All that said, I admire Taft as one of the greatest patriots in all of American history.  But please don’t fool yourselves about his inconsistencies, or about the inconsistencies of the so-called “isolationists” whose (well, not for Taft, but for all to many of them) abstract and ideological hatred for the chimera of “Communism” ran deeper than their love for America, or for Western civilisation.

The Nazis lost the strategic initiative when they failed to take Moscow, and the US, just barely entering the war, had nothing to do with that.  Far from being on the verge of taking Britain’s colonies, they were having difficulty hanging on to Italy’s and would have already been driven from Africa before the US entered the war were it not for the genius of Rommel.  At best, they might have eked out a costly victory in a war of attrition.  They could never have beaten the US on its own home turf.

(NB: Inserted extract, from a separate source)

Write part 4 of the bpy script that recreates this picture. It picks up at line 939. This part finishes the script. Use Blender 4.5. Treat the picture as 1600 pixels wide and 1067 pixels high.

I am not an American nationalist or any other kind of nationalist.  Nationalism, including its more extreme fascist variations and its “racial” Nazi variation is just another form of collectivism.  It is less dangerous than Communism, not because it is less popular, but because it is particularized rather than universal.  Since the drive of nationalism is domination of one’s own nation over all others, any alliance among nationalists is intrinsically opportunistic.  Another weakness of fascism and Nazism is the over-reliance on one great leader.  While liberal democracies and Communists states also promote this sort of blind obedience to the leader (Churchill, FDR, Stalin, Mao), they are much less dependent on it.

Mr Higdon, I disagree with your interpretation of history, but I am 100 percent convinced that you are an honourable man and a true American patriot.
Let us agree to disagree about our interpretations of WW II - meanwhile, as far as I’m concerned, I believe you are an honourable man and a true patriot.  I hope you will/would respect my honour in the same way.